There are many people before me that put a lot of hard work into documenting everything there is to know about Bitcoins. My goal is to condense all that into something that will get you up and running quickly. If you are the type of person willing to take the time and make the mistakes, you can figure it out without this eBook. I had it figured out in about three weeks of research and something like 80 to 100 hours of time. There has been even more time added since then. I hope to fast track your users experience and get you using the BTC infrastructure as easily as possible. The goal is to get you up to speed and using the Bitcoin network in the time that it takes you to read this eBook.
I will make references throughout the eBook to a number of additional resources that expand on the information that Im giving you. Often times I will point to the wiki site. Throughout many places in the eBook, there are screenshots from copyrighted sources. I did obtain the written permission to include the screen shots. I hope you will visit the sites referenced in the eBook.
What Is A Bitcoin?
A Bitcoin is a unit of measure in an online currency exchange system. Unlike government backed fiat, such as the USD, there is no government or central owner of the BTC (Bitcoin). A Bitcoin is traded within a peer to peer network which uses cryptographic processes to build trust around each transaction, thus building proof of ownership for your BTC. According to the Bitcoin wiki site:
Bitcoin is an experimental new digital currency that enables instant payments to anyone, anywhere in the world. Bitcoin uses peer-to-peer technology to operate with no central authority: managing transactions and issuing money are carried out collectively by the network. Bitcoin is also the name of the open source software which enables the use of this currency.

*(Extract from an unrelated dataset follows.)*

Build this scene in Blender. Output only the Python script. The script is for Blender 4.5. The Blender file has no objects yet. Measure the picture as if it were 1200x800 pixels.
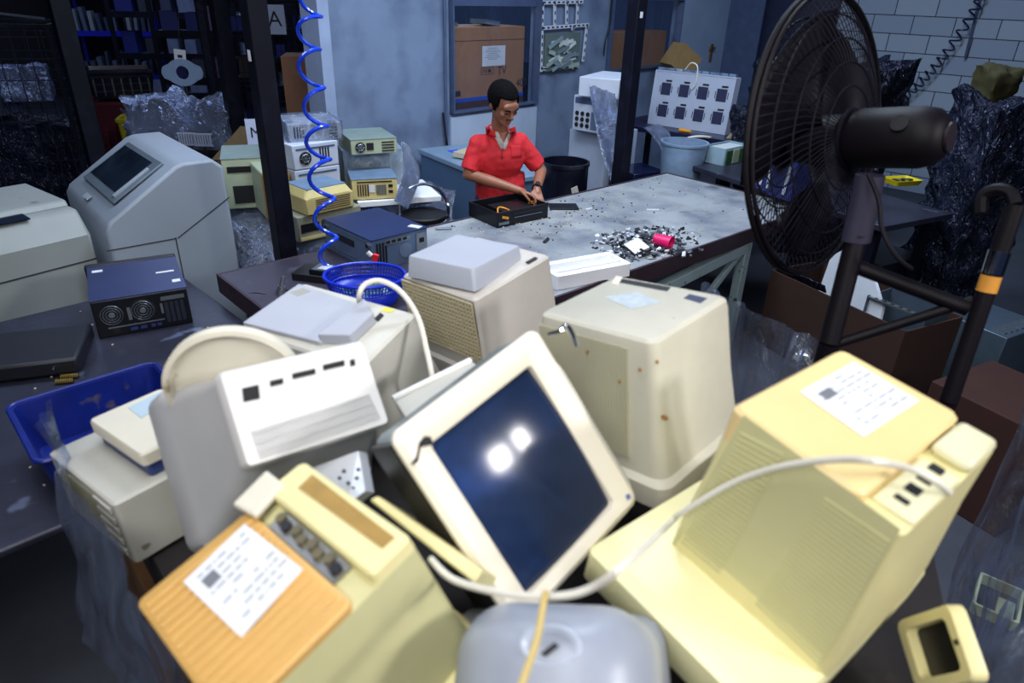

The software is a community-driven open source project, released under the MIT license and originally created by Satoshi Nakamoto.
Bitcoin is one of the first implementations of a concept called crypto-currency which was first described in 1998 by Wei Dai on the cypherpunks mailing list. Building upon the notion that money is any object, or any sort of record, accepted as payment for goods and services and repayment of debts in a given country or socio-economic context, Bitcoin is designed around the idea of using cryptography to control the creation and transfer of money, rather than relying on central authorities. (anonymous, 2012)
Lets define a few terms.
Bitcoin: a unit of measure for the currency traded, which can be sent over the internet
Block: used to record the ownership of the BTC within the network
Hash: used in the cryptographic process
Market Value: the total number of BTC times the current exchange rate in the government backed currency
Mining: The process of finding cryptographic hashes that can be used to keep the network running or to find new blocks of 50 BTC which enter circulation after found
The current number of blocks is 199,446. There are 9,972,350 BTC and the USD Exchange rate is $12.10 / BTC. So, the total market capitalization is $120,665,435 USD. In simple terms, if I had $121 Million USD, I could buy all the BTC in existence if everyone sold them to me at the current rate.
As I will explain in the chapters that follow, the exchange rate is determined by supply and demand. What you should take away now is that the number of BTC is not fixed at this time but growing. In the future it will become fixed.
The number of BTC grows slowly over time and will reach a maximum number at 21 million at which time there will be no more BTC created. The only method through which new BTC can enter into the market is through BTC Mining operations. This is where users buy specialized computer equipment which can be used to process the work required to find the unique hashes that are used for the network. The miners keep the network alive. The hardware they use is what keeps the network traffic flowing. Without it moving, a transaction would not occur. The miners must buy the equipment and pay for the electricity to run it. In exchange, they stand a chance of finding new 50 BTC Blocks, known as a reward. The reward will reduce to 25 BTC sometime around 12/1/2012. Once a miner finds the reward it becomes theirs. Some miners mine in pools that share in the finds over time.
If you are the sort of reader that is strong in math and are looking for a really good source of information about how the Bitcoin infrastructure works, here is a good link to the Bitcoin wiki:
https://en.bitcoin.it/wiki/Difficulty
The eBook, which can be found for $0.99 on Amazon, describes the math in great detail.
Bitcoin: A Peer-to-Peer Electronic Cash System [Illustrated]
http://www.amazon.com/Bitcoin-Peer---Peer-Illustrated-ebook/dp/B00538IVFK/ref=sr_1_1?ie=UTF8&qid=1348453217&sr=8-1&keywords=Bitcoin%3A+A+Peer-to-Peer+Electronic+Cash+System
Bitcoin Storage
As a user of the Bitcoin network, you will eventually own your own BTC. Youll need somewhere to put them. The most logical place is a wallet. As it would happen, this is exactly where you would put them, into an electronic wallet. The wallet can reside locally on your computer, on a USB Stick or online in one of the many online wallet sites.
As a professional security practitioner, I feel the need to make the following statement with regards to all implications of security referenced in this eBook:
Note: All claims to security in this book cannot take into account all threat vectors, namely you. If you allow an attacker to infiltrate your computer with a Trojan that has a back door and key logger, they will likely end up with your wallet.
There are many unforeseen attack surfaces. I will attempt to document some good practices. I also cannot speak to the level of security actually provided on the secure online wallets. Recently an exchange was infiltrated and approximately $250,000 USD worth of BTC was stolen (Kirk, 2012).
My goal is not to scare would-be users away, but I do want to instill in them a fair sense of security. I can say that I use the Bitcoin network and feel safe in using it.
Trading BTC
Let us start with how BTC is exchanged. In simple terms, the process of sending BTC from one user to another is based on asymmetric cryptography. This means that if Alice wants to send Bob 12.5 BTC, the following would have to occur:
1. Bob uses the wallet application to create an address, which is represented by the software as a long string of alphanumeric characters.
2. Bob gives Alice the address which is the public key for which Bob has a matching private key in his wallet.
3. Alice uses her Bitcoin application to send 12.5 BTC to Bob using the provided address.